Depois ele foi crescendo, crescendo,crescendo,crescendo,crescendo,crescendo e crescendo.

Em uma dessas vezes em que ele crescia (em algum sentido ele nunca para de fazer isso) o malandro aprendeu a me esconder.

Ele sabe que existo e quando conta ninguém acredita. Mas ele não me renega.

Como sabe que vivo nele e que sou um perigo eminente, adotou uma postura toda espalhafatosa para me ocultar. Acabo não aparecendo atrás daquele tamanho, daquele cabelo e daquele desengonço.

Mesmo sendo um curitibano típico, ele me disfarça.

É educado com outros, sorri, cumprimenta porteiro, caixa de mercado, cobrador, faxineira e todo mundo que merece ser cumprimentado.

Só com vizinho eu ganho a disputa. Ele pega o ônibus todo dia com as mesmas pessoas e não dá nem um oi. Diz ele que faz isso por que gosta de usar o seu direito curitibano de não falar com ninguém, mas no fundo eu sei que é mais uma vitória minha.

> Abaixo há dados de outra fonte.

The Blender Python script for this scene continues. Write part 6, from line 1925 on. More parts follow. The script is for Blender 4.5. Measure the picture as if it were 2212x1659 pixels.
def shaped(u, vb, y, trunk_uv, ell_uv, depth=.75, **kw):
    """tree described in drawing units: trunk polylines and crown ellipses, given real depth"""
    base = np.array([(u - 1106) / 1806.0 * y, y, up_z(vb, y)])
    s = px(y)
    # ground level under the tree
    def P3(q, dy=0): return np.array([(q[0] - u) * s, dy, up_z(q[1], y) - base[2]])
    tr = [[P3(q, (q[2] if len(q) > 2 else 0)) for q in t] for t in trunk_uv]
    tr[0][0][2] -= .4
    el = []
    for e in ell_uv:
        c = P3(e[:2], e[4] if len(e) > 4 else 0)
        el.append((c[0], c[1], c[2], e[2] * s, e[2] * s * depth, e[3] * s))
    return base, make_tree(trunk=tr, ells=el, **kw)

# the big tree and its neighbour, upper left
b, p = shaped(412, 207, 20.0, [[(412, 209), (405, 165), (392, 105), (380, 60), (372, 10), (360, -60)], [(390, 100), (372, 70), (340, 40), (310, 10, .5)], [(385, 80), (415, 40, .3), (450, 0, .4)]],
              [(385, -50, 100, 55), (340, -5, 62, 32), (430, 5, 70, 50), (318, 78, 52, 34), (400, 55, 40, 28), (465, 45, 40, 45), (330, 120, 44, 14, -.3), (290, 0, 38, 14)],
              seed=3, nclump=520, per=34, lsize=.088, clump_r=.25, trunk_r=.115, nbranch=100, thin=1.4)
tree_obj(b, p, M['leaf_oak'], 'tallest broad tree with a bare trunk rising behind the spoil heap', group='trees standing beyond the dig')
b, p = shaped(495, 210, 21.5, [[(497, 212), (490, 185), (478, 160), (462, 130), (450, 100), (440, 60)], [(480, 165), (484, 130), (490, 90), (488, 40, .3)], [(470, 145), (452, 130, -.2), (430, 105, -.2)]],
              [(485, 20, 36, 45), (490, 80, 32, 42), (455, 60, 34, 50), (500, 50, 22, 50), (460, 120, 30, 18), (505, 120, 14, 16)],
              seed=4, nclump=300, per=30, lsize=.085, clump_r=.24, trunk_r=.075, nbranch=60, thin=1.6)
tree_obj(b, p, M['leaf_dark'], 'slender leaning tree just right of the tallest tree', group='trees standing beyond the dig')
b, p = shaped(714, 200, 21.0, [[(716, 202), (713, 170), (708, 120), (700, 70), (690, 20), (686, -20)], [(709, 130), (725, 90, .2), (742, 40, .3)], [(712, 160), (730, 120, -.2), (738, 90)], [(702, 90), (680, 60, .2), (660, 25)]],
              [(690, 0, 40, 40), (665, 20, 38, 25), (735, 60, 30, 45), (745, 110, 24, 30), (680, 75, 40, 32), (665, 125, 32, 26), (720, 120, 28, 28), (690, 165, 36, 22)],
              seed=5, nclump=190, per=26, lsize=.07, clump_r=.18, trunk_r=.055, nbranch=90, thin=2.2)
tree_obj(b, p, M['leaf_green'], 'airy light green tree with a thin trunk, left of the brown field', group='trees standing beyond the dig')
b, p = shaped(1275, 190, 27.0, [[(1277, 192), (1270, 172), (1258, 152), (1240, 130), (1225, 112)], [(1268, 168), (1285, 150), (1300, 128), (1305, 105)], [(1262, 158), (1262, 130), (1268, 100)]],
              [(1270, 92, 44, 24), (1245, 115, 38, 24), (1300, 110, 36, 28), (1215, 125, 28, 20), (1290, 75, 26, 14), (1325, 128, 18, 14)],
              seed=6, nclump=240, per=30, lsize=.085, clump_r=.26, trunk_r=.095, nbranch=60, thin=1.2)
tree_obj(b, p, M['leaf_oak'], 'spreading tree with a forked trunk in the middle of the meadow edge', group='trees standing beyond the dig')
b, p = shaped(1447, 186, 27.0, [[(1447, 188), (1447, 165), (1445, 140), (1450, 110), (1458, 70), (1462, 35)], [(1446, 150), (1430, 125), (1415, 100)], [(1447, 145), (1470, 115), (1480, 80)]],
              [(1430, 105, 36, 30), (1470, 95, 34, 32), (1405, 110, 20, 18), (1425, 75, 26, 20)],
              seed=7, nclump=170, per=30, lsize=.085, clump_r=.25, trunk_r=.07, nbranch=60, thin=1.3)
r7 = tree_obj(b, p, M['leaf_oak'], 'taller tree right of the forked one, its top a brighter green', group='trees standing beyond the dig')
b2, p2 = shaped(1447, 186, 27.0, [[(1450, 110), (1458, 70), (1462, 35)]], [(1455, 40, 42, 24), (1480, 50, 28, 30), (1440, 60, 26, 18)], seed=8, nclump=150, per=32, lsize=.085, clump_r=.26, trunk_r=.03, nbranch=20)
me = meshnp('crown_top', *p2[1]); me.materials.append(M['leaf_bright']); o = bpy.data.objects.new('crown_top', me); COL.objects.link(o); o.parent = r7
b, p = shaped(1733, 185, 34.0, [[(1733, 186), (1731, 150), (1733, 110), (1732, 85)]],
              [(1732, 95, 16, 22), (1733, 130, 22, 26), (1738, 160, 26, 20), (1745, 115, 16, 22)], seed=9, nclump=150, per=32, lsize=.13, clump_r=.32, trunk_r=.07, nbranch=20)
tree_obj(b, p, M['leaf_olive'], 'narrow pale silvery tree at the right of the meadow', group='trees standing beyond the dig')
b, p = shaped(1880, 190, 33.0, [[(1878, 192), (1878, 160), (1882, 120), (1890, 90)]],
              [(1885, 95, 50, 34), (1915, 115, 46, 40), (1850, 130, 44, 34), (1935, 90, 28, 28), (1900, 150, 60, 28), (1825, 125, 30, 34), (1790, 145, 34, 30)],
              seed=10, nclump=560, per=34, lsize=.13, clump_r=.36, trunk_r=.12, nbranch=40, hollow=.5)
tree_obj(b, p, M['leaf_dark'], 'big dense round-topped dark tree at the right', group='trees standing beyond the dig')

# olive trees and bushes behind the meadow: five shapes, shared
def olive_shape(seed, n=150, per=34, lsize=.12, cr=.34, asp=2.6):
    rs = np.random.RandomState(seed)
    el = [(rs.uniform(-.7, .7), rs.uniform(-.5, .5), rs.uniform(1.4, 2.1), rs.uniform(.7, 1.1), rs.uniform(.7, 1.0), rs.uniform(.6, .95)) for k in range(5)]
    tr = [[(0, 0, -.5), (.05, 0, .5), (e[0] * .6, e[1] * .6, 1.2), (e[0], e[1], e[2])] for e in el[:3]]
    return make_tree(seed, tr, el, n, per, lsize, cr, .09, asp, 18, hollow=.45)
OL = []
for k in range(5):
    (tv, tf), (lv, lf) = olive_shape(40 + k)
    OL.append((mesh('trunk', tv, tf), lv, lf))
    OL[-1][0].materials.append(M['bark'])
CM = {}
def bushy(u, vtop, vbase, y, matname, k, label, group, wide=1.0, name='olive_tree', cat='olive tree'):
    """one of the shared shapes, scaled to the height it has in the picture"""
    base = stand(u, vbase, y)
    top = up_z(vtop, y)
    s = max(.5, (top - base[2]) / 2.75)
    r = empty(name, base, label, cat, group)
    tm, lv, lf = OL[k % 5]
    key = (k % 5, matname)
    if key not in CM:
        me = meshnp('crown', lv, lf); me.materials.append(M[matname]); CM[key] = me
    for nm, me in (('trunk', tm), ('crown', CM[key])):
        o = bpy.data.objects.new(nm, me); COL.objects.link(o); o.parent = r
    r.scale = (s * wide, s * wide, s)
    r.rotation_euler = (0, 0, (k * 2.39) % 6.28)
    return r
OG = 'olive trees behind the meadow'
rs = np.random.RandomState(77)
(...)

A tática dele para me vencer é não se levar a sério. Mas um dia eu ganhei de goleada.

O seu Canuto, pai dele, era meu aliado. Se encarregava de contar a minha história e deixá-lo mais envergonhado. Como seu Canuto se foi há 10 anos, então me encarrego de contar agora:

Quando ele era pequeno eu era maior que ele. Um dia o Guylherme foi comemorar o aniversário dele lá no Mato Grosso do Sul, com os parentes paternos.

A festa foi bonita. Fiz uma coisa que faço até hoje, ao menos uma vez por ano: deixar ele sem jeito quando cantam parabéns pra você.

Mas isso não foi nada em vista do que fiz aquele dia. Ele mesmo confessou.

Voltando para Curitiba, seu Canuto perguntou o que ele tinha achado do aniversário. Tímido por falar com o próprio pai, ele reconheceu a minha glória:

- E aí? Gostou da festa?

- Eu não comi nenhum pedaço de bolo.

- Ué, e por que não?

- Você não me ofereceu...

Seu Canuto deu risada. Eu, sem nenhuma timidez, rio até hoje.